January 17th this year here in the Midwest I [View all]
paid $2.77 per gallon for diesel for my truck after my fuel card discount. Retail was $3.19 per gallon. Now on March 14th at the same place I paid $4.25 per gallon after my discount and the retail price was $4.70 per gallon. This is at the cheapest place within 40 miles of me. Many of the fuel stops around me are pricing the discount at more than $4.75 per gallon with retail around $5.49 per gallon. I'm seeing some places with retail diesel prices at $5.69 per gallon.
That 45 cents per gallon means a great deal when you're buying 300 gallons at a time. I would note that the amount of freight has dropped very noticeably which means buying/building etc. is obviously predicted to slow and so that impacts things as well. When you combine this with other factors going forward it doesn't look good at all.
Higher food prices because of deportation of labor, higher diesel costs due to war, higher fertilizer costs due to war combined with shrinking jobs because of people, rightly so, holding back on spending and this begins to look like a grim picture indeed. Keeping in mind that fuel price increases haven't come anywhere near to peaking.
Many of us remember the '70's when prices were up on most everything every time we looked.
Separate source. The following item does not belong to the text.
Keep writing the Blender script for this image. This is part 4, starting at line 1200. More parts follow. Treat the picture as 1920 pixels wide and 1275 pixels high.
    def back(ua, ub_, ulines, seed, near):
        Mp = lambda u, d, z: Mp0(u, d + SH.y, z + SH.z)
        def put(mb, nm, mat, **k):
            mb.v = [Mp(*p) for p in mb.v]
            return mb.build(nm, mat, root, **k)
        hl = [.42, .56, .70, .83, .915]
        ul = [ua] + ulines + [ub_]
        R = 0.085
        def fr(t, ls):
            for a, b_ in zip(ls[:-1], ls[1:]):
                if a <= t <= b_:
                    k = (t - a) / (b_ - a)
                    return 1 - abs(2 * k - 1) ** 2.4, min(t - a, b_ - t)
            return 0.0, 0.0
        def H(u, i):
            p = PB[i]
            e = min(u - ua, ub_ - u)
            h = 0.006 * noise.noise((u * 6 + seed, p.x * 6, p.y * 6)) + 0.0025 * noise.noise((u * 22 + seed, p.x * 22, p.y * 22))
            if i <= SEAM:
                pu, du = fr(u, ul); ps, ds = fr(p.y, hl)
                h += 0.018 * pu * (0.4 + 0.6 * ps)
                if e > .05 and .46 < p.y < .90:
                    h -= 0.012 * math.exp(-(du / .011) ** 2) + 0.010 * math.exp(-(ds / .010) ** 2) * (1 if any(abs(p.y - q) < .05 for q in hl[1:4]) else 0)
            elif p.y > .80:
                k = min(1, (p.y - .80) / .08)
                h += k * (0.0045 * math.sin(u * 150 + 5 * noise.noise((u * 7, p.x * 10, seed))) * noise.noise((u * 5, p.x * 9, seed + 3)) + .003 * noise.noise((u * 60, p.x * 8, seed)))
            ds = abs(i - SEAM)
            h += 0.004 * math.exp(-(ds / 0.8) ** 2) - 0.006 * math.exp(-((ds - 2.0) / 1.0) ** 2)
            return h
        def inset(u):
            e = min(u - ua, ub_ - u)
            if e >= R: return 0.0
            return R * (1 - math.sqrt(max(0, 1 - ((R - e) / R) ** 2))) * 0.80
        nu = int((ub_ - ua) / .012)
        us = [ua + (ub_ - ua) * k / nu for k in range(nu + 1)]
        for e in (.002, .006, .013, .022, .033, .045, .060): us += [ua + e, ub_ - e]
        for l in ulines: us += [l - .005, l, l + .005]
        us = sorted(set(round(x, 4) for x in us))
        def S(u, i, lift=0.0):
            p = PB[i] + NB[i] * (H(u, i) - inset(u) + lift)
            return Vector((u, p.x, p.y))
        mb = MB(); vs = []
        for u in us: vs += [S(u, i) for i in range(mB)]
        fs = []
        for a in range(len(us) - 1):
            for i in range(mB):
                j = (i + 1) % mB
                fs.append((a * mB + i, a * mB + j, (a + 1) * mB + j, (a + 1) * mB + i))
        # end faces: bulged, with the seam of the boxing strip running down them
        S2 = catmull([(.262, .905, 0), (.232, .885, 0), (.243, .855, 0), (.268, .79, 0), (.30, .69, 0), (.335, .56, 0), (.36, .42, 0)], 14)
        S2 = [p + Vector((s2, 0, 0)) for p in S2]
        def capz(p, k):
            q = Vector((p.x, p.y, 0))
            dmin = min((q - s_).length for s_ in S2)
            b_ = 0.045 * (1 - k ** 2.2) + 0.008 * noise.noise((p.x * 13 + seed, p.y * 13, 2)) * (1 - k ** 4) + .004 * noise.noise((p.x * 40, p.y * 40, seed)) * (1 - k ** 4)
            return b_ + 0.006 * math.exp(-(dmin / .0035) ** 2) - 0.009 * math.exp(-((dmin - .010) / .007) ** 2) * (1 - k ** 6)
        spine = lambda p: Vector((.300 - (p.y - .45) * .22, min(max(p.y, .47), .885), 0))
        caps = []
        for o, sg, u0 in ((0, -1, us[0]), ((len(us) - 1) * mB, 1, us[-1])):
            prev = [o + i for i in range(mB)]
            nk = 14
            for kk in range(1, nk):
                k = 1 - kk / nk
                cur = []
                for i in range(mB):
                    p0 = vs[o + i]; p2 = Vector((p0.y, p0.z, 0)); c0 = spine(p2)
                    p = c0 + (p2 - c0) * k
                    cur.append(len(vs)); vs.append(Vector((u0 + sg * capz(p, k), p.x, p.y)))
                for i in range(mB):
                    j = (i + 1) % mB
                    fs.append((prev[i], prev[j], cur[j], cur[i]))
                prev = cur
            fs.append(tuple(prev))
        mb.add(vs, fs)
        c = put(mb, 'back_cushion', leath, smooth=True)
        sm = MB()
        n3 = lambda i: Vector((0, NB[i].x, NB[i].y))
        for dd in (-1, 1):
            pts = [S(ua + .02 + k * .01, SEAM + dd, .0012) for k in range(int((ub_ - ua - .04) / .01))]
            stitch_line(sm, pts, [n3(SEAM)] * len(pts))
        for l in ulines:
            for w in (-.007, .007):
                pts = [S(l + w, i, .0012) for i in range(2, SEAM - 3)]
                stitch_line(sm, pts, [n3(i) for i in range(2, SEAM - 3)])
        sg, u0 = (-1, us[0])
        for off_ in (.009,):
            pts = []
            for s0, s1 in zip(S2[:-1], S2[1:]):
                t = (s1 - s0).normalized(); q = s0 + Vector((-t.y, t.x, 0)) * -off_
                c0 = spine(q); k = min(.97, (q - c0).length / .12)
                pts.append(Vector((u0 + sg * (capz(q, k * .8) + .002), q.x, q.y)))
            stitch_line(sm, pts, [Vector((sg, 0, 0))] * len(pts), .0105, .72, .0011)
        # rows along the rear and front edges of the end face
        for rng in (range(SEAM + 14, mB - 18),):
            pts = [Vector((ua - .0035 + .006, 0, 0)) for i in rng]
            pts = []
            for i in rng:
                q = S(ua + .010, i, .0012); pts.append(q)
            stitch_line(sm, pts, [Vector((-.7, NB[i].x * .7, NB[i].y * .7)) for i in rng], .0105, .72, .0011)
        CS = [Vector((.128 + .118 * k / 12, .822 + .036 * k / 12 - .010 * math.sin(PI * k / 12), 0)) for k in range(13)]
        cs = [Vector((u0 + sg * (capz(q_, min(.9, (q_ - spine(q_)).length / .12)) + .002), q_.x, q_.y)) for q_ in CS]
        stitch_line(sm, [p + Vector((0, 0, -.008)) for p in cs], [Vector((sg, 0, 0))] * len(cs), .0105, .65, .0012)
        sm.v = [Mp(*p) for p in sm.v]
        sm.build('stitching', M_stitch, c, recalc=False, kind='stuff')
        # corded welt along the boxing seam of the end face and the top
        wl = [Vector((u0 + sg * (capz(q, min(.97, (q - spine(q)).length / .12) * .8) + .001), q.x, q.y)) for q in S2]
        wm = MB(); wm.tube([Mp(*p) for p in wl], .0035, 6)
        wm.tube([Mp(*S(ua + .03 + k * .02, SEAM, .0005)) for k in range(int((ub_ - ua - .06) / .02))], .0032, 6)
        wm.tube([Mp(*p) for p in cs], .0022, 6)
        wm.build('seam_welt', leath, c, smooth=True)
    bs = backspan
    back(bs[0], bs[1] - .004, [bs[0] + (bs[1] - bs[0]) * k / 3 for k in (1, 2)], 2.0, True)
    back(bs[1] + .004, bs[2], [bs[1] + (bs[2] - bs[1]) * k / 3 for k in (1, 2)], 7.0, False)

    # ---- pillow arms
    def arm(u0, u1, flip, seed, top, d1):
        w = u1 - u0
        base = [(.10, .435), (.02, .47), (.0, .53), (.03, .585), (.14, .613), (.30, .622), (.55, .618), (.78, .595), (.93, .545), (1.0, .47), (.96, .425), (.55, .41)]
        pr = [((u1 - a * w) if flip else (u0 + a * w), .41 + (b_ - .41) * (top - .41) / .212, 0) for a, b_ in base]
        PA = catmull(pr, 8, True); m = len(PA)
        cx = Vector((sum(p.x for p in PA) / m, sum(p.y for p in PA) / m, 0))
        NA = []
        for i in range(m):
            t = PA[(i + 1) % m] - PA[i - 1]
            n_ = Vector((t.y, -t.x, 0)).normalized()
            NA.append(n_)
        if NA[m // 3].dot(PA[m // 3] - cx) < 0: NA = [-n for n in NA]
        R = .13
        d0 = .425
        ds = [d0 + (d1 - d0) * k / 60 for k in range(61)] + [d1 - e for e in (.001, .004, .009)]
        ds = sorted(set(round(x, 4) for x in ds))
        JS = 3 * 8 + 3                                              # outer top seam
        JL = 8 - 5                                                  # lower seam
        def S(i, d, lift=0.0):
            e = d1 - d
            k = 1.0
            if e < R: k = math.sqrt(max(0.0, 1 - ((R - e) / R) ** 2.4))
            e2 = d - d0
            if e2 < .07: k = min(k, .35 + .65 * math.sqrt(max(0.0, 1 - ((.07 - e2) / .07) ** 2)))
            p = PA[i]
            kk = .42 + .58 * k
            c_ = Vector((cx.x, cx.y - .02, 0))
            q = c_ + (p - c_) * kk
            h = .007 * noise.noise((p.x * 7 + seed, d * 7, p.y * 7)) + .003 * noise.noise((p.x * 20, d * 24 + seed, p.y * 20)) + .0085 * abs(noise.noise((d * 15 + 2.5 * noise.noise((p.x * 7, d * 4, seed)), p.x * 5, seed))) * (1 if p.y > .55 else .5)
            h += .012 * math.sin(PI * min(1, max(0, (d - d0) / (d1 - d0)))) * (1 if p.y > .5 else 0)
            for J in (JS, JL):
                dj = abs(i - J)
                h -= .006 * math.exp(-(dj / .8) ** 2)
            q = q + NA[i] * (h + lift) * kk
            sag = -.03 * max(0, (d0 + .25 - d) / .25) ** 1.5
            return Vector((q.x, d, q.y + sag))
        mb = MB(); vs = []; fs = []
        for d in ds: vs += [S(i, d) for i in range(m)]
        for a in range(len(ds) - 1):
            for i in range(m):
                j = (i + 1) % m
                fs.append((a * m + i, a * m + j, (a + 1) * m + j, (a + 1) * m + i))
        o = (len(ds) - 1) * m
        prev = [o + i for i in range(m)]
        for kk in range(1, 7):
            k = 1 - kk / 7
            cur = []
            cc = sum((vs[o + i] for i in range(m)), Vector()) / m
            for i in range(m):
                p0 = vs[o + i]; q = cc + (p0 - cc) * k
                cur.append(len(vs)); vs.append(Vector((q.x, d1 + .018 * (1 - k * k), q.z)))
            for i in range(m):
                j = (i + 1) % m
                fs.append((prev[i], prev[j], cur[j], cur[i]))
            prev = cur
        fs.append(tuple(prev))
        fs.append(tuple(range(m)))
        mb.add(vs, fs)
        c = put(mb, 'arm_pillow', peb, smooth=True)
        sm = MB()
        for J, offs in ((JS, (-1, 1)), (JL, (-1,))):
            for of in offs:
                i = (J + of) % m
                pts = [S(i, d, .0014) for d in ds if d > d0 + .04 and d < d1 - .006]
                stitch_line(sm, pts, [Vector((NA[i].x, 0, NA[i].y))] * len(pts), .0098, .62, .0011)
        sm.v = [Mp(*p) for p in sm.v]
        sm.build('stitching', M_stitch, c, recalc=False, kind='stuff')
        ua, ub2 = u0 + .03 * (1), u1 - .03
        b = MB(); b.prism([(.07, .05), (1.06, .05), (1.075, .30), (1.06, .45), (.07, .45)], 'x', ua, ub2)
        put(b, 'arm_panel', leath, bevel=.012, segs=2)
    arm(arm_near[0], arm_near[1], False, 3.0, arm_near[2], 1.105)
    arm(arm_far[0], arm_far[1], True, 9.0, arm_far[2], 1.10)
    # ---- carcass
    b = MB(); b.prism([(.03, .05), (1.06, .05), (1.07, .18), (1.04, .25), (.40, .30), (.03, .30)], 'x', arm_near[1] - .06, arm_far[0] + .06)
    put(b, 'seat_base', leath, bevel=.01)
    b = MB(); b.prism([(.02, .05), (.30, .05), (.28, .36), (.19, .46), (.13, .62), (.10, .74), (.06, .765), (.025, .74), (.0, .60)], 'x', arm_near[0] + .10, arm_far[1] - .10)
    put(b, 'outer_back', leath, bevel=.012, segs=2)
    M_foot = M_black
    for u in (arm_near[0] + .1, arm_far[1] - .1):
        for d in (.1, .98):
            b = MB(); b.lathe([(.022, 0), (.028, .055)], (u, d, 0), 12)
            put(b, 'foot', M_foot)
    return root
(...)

Day after day and week after week.
So many young people have heard their elders talk about those years but now, sadly, they get the shock of living through that kind of thing.
The announcement of big releases from various countries petroleum reserves gets reported by the media and certainly it helps somewhat but what the media fails to point out is that those releases are not endless and any help from that is quickly used up.